# [DATA SEGMENT]
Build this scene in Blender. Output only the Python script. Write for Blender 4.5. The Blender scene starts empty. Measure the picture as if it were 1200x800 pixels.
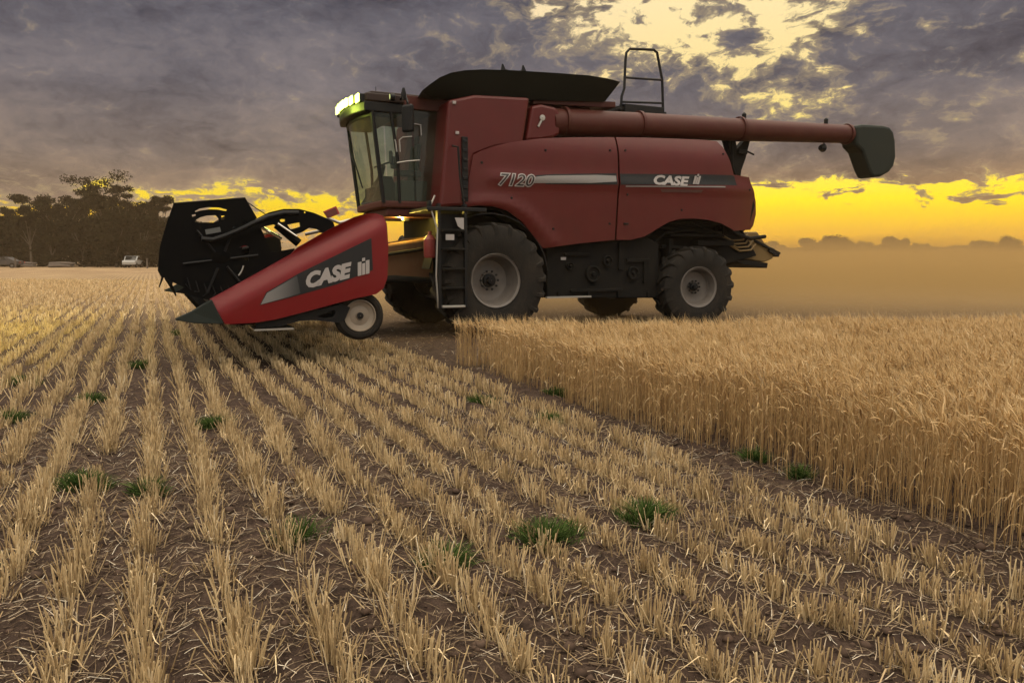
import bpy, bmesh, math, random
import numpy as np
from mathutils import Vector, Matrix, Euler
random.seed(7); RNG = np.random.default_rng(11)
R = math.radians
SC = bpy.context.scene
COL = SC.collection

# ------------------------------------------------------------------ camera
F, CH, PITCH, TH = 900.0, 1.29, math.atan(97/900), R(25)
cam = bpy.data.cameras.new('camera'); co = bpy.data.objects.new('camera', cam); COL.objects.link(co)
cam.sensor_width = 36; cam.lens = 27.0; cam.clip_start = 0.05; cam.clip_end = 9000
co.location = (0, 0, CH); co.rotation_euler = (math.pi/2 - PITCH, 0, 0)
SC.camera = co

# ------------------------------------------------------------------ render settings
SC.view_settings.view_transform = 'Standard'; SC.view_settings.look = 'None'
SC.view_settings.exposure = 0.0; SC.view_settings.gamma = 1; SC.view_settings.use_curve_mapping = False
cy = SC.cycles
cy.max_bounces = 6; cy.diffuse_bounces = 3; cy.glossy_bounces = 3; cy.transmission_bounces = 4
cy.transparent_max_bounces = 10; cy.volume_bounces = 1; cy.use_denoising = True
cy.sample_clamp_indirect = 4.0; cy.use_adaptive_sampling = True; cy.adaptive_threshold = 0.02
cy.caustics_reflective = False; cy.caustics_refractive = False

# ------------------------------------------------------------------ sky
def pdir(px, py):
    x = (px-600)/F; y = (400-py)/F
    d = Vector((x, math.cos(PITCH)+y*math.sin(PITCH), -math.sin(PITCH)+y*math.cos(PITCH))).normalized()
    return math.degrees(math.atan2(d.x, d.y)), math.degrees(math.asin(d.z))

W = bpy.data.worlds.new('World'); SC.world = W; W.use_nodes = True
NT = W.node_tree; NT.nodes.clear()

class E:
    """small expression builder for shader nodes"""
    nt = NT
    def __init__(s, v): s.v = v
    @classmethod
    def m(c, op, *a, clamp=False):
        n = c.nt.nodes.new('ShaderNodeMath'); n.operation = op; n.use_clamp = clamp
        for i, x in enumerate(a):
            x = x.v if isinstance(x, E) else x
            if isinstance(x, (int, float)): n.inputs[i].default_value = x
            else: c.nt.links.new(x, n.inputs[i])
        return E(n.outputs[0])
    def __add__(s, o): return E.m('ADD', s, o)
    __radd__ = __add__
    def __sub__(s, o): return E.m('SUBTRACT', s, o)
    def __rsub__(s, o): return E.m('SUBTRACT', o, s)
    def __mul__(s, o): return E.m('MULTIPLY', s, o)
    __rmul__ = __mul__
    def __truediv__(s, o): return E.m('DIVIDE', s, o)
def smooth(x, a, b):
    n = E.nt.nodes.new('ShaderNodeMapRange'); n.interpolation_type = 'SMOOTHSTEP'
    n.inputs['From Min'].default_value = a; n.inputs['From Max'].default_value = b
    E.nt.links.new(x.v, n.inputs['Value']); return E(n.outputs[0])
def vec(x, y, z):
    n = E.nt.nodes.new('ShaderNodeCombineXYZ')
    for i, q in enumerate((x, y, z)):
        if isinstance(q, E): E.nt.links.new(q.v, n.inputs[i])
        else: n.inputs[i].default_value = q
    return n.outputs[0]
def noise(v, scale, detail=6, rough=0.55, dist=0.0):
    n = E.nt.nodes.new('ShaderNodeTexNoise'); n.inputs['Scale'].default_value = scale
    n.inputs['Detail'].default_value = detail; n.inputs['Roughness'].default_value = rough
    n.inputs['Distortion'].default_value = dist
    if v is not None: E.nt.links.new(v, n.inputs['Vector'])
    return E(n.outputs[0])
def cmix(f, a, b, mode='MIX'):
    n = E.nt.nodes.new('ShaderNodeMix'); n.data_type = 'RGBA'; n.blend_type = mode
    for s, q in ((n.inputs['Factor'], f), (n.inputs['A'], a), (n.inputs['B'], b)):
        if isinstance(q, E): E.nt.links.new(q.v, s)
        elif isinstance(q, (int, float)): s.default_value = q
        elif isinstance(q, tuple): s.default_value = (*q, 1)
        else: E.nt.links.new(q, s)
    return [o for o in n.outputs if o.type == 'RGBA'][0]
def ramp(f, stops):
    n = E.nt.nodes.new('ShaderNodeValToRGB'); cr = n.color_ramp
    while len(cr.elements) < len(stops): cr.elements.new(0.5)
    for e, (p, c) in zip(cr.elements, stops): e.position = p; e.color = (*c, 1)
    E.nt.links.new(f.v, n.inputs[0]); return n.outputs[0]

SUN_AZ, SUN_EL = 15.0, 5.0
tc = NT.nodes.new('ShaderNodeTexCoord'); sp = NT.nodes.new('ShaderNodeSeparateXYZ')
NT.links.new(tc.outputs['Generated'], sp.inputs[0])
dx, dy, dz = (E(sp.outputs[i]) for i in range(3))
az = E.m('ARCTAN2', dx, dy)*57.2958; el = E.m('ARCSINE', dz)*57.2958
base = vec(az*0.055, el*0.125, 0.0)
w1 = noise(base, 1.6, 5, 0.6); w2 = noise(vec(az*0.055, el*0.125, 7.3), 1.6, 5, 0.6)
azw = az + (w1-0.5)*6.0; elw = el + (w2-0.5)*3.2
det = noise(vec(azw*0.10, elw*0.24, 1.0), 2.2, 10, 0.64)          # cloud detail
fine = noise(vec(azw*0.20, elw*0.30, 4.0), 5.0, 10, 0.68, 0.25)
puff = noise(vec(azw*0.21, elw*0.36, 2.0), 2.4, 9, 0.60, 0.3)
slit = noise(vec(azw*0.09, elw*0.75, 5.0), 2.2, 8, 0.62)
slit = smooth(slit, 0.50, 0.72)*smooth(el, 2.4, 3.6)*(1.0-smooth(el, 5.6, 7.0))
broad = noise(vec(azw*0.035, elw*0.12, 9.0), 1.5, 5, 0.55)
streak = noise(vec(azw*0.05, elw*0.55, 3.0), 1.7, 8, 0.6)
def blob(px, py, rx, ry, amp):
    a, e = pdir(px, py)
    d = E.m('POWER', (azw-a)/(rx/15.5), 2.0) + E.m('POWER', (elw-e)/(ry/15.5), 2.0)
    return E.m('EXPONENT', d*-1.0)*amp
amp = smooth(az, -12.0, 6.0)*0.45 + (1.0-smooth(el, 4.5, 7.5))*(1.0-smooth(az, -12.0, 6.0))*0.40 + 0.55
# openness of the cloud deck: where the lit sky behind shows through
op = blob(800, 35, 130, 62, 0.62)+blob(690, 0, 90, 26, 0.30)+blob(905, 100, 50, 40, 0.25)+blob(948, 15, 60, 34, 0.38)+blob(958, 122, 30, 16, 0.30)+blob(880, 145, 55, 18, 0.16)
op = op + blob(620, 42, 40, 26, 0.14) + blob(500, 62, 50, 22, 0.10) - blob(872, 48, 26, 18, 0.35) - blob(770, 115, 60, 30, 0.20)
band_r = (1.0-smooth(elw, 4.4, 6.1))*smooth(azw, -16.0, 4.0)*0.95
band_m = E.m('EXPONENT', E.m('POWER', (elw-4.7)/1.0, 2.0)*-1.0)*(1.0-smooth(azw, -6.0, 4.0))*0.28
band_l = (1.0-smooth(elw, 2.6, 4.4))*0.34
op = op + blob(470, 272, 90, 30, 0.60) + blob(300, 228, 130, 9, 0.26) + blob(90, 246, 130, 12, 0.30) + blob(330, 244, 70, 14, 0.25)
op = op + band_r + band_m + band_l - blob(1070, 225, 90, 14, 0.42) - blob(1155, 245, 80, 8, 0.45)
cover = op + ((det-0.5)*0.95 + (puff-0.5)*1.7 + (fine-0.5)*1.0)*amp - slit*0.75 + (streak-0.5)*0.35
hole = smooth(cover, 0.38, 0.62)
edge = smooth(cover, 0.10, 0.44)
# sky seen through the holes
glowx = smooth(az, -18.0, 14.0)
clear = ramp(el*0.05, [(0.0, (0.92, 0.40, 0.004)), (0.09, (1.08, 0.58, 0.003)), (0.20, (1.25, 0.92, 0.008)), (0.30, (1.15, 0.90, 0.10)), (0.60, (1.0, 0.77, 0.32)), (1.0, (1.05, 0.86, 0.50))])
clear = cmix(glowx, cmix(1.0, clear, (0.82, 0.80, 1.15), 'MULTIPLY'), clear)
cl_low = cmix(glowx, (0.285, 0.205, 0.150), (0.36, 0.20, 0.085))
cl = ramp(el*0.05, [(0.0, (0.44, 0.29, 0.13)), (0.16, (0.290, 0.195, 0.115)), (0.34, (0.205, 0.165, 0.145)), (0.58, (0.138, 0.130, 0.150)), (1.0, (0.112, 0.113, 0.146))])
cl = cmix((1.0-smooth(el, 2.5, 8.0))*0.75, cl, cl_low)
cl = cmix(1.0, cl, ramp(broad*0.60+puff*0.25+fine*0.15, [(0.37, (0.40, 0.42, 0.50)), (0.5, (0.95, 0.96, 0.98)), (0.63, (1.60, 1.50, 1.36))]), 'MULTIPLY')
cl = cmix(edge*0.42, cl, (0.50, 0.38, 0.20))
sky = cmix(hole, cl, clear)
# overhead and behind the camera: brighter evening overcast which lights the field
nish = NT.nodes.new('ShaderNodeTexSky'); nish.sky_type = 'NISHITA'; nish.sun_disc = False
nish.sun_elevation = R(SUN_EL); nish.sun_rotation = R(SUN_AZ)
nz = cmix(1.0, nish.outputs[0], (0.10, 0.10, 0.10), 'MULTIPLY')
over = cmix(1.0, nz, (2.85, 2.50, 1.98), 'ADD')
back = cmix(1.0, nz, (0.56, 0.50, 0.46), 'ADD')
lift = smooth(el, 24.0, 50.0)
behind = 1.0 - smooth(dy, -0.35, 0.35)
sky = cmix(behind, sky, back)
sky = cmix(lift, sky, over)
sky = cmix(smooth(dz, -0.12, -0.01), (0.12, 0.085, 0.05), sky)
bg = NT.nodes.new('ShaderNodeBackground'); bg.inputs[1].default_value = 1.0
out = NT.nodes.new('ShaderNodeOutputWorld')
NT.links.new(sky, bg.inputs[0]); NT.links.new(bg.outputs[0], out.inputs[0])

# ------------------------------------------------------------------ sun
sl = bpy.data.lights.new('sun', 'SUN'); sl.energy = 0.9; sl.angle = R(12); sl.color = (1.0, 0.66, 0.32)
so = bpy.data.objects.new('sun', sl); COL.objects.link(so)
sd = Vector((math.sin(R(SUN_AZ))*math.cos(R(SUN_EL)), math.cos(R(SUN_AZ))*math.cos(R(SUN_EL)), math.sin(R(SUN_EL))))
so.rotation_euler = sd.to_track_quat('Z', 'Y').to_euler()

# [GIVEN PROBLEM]
Search the lines above for the string "scene" and copy each line that has it.

# [TASK SOLUTION]
Build this scene in Blender. Output only the Python script. Write for Blender 4.5. The Blender scene starts empty. Measure the picture as if it were 1200x800 pixels.
SC = bpy.context.scene